Muris, thanks for that lovely poignany memory! Also true words from bkarnes. April best of luck with it all, you sound like a wonderful family.
You will never regret putting family first.
My Mom was like all tyhe other mothers in Gorta Dubha. They all saw their children leave. 20 young men & women left that year fro the West Kerry Gaeltacht area. I was 18. I shook hands with Dad and with Mom. No hugs and kisses beacuse I was a hard man heading for Camden Town in London so ú'd never know, someone might see me kissing my Mom goodbye. She was stoic as well. 20 years after when I came home from America we sat by the fire & she told me then, "ú know Muiris, the day you left for England I came back up 2 the house after the cows were milked and cried all day by myself." I hugged her and kissed her then. I wasn't a hard man any more. Buiochas le Dia. (Thank God)

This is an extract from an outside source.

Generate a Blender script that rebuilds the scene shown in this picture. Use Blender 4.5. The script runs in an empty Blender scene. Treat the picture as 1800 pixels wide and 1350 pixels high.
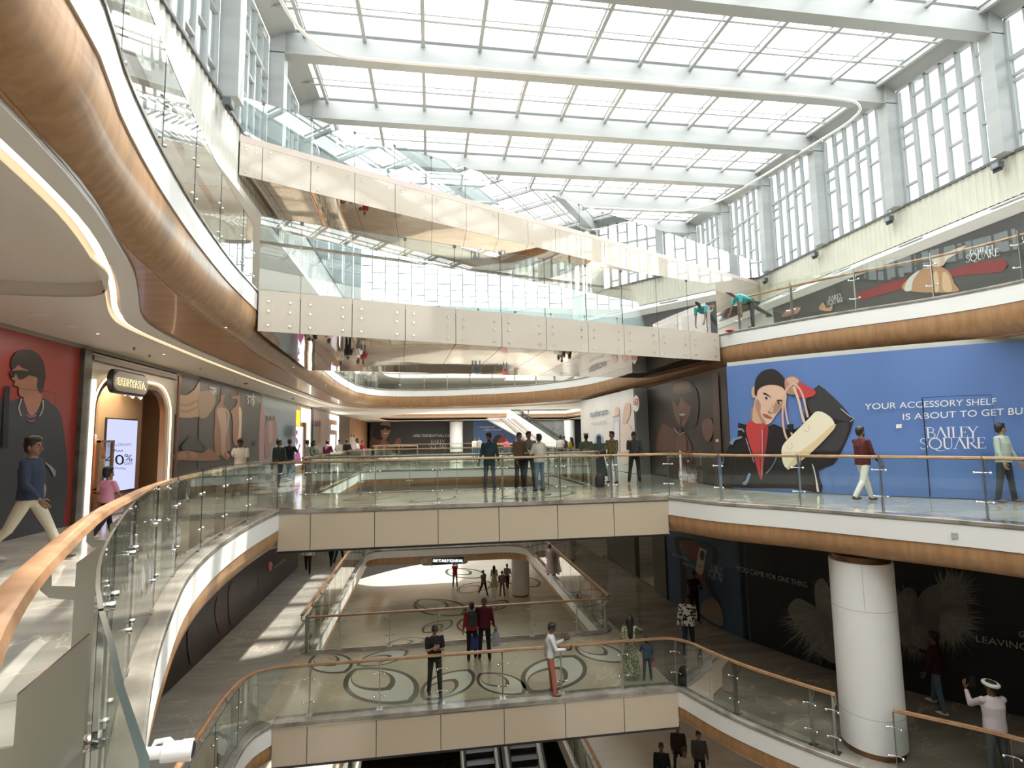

You don't have to go back and forth to Ireland to miss family. We lived in GA, folks were in OH and it was a 12 hr trip each way one to two times only per year. When they got sick, it was fast trips by plane for me only. Dtr now lives in CA and it is 4 1/2 by plane plus the trip to the airport and all adds another 3. I am not sure what her point is but she is not alone and there are thousands of Americans who go thru this all the time. Be glad you have jobs.